## Directions
Copy all the material below, exactly as it stands.

## Data
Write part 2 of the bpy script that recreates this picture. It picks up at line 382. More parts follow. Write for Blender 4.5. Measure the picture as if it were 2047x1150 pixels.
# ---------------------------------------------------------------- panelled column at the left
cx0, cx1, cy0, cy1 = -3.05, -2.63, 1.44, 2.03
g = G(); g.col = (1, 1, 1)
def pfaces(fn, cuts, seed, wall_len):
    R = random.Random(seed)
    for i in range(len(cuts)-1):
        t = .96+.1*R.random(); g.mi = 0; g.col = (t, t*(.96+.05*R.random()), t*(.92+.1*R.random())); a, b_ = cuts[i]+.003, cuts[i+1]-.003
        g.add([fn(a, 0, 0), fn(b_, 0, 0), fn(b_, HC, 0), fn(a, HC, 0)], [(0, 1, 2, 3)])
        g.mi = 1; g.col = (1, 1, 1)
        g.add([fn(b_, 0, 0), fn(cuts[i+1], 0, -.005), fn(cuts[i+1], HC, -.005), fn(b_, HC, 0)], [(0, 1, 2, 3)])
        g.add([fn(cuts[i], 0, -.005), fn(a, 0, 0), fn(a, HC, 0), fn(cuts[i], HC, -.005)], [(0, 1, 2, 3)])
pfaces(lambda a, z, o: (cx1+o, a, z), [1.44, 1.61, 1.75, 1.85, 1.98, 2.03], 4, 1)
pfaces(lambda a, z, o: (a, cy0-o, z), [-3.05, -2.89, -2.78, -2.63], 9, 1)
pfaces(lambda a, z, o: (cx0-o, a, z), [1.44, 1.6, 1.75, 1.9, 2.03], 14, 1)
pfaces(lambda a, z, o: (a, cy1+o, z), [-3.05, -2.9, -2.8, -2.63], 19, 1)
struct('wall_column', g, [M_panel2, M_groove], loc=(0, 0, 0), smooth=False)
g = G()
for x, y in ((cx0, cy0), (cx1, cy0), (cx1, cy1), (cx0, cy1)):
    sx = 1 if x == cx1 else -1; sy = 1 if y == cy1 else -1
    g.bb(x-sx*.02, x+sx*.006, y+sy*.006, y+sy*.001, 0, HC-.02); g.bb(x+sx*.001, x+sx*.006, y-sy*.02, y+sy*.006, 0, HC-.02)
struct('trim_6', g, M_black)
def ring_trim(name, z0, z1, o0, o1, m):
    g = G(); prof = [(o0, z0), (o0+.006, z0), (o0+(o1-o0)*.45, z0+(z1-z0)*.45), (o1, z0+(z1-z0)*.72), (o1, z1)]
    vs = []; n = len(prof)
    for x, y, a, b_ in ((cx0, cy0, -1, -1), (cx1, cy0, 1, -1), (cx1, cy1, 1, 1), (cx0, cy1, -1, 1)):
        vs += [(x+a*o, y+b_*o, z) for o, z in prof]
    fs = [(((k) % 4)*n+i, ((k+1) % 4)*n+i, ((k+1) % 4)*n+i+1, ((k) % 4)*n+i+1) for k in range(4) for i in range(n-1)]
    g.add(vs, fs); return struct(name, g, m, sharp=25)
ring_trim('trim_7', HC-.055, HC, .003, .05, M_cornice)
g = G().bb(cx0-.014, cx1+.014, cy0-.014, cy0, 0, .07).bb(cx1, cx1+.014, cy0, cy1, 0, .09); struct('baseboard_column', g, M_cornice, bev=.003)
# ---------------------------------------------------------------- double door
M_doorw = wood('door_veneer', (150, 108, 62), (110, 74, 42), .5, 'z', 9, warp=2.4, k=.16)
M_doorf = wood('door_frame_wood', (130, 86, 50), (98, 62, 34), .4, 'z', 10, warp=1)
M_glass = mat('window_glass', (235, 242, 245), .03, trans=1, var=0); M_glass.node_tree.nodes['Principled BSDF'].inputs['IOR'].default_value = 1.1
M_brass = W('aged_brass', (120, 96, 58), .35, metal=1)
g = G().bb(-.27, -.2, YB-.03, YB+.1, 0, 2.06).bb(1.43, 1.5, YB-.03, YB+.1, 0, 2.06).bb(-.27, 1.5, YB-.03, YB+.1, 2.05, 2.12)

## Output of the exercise
Write part 2 of the bpy script that recreates this picture. It picks up at line 382. More parts follow. Write for Blender 4.5. Measure the picture as if it were 2047x1150 pixels.
# ---------------------------------------------------------------- panelled column at the left
cx0, cx1, cy0, cy1 = -3.05, -2.63, 1.44, 2.03
g = G(); g.col = (1, 1, 1)
def pfaces(fn, cuts, seed, wall_len):
    R = random.Random(seed)
    for i in range(len(cuts)-1):
        t = .96+.1*R.random(); g.mi = 0; g.col = (t, t*(.96+.05*R.random()), t*(.92+.1*R.random())); a, b_ = cuts[i]+.003, cuts[i+1]-.003
        g.add([fn(a, 0, 0), fn(b_, 0, 0), fn(b_, HC, 0), fn(a, HC, 0)], [(0, 1, 2, 3)])
        g.mi = 1; g.col = (1, 1, 1)
        g.add([fn(b_, 0, 0), fn(cuts[i+1], 0, -.005), fn(cuts[i+1], HC, -.005), fn(b_, HC, 0)], [(0, 1, 2, 3)])
        g.add([fn(cuts[i], 0, -.005), fn(a, 0, 0), fn(a, HC, 0), fn(cuts[i], HC, -.005)], [(0, 1, 2, 3)])
pfaces(lambda a, z, o: (cx1+o, a, z), [1.44, 1.61, 1.75, 1.85, 1.98, 2.03], 4, 1)
pfaces(lambda a, z, o: (a, cy0-o, z), [-3.05, -2.89, -2.78, -2.63], 9, 1)
pfaces(lambda a, z, o: (cx0-o, a, z), [1.44, 1.6, 1.75, 1.9, 2.03], 14, 1)
pfaces(lambda a, z, o: (a, cy1+o, z), [-3.05, -2.9, -2.8, -2.63], 19, 1)
struct('wall_column', g, [M_panel2, M_groove], loc=(0, 0, 0), smooth=False)
g = G()
for x, y in ((cx0, cy0), (cx1, cy0), (cx1, cy1), (cx0, cy1)):
    sx = 1 if x == cx1 else -1; sy = 1 if y == cy1 else -1
    g.bb(x-sx*.02, x+sx*.006, y+sy*.006, y+sy*.001, 0, HC-.02); g.bb(x+sx*.001, x+sx*.006, y-sy*.02, y+sy*.006, 0, HC-.02)
struct('trim_6', g, M_black)
def ring_trim(name, z0, z1, o0, o1, m):
    g = G(); prof = [(o0, z0), (o0+.006, z0), (o0+(o1-o0)*.45, z0+(z1-z0)*.45), (o1, z0+(z1-z0)*.72), (o1, z1)]
    vs = []; n = len(prof)
    for x, y, a, b_ in ((cx0, cy0, -1, -1), (cx1, cy0, 1, -1), (cx1, cy1, 1, 1), (cx0, cy1, -1, 1)):
        vs += [(x+a*o, y+b_*o, z) for o, z in prof]
    fs = [(((k) % 4)*n+i, ((k+1) % 4)*n+i, ((k+1) % 4)*n+i+1, ((k) % 4)*n+i+1) for k in range(4) for i in range(n-1)]
    g.add(vs, fs); return struct(name, g, m, sharp=25)
ring_trim('trim_7', HC-.055, HC, .003, .05, M_cornice)
g = G().bb(cx0-.014, cx1+.014, cy0-.014, cy0, 0, .07).bb(cx1, cx1+.014, cy0, cy1, 0, .09); struct('baseboard_column', g, M_cornice, bev=.003)
# ---------------------------------------------------------------- double door
M_doorw = wood('door_veneer', (150, 108, 62), (110, 74, 42), .5, 'z', 9, warp=2.4, k=.16)
M_doorf = wood('door_frame_wood', (130, 86, 50), (98, 62, 34), .4, 'z', 10, warp=1)
M_glass = mat('window_glass', (235, 242, 245), .03, trans=1, var=0); M_glass.node_tree.nodes['Principled BSDF'].inputs['IOR'].default_value = 1.1
M_brass = W('aged_brass', (120, 96, 58), .35, metal=1)
g = G().bb(-.27, -.2, YB-.03, YB+.1, 0, 2.06).bb(1.43, 1.5, YB-.03, YB+.1, 0, 2.06).bb(-.27, 1.5, YB-.03, YB+.1, 2.05, 2.12)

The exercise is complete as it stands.